Billy Elliot. El musical
Tiramos de la manta hacia un lado y se destapa el opuesto. Eso pasa con los géneros, cuidan más un aspecto que otro, según toque. Si un actor canta en una pieza de texto nadie le pide que sea Renata Tebaldi. En un musical –¡no digamos en una ópera!– nos parecen de recibo actuaciones que nos harían clamar al cielo en Calderón.

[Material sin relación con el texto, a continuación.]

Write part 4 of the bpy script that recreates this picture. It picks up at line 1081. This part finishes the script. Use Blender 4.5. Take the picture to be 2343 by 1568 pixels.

Billy Elliot era, ya a priori, sui generis en este aspecto: con un director especializado en texto (aunque con dos musicales juke-box en el currículo) y un elenco cuajado de intérpretes más que aguerridos en el teatro no musical.
En ocasiones (pocas) las previsiones se cumplen y el resultado es el que cabía esperar leída la ficha artística: un musical interpretado con estándares bastante por encima de lo que suele ser la norma. Como, además, todo lo que se espera del género –música y espectáculo, o sea, buenas canciones, coreografía y aparato escenográfico– se salda con un notable alto y la fábula suscita la adhesión emocional de medio planeta, me parece que el invento lleva camino de arrasar. Ah, lo olvidaba: niños en escena, éxito servido. Hay una impresionante rotación de menores cuyo coordinador merecería una entrevista, pero a mí me tocó uno de esos a los que las hadas rozaron en la cuna: Diego Poch. ¿Cabe tamaña presencia escénica en menos de metro y medio de altura? Mi número favorito: el de Mamen García.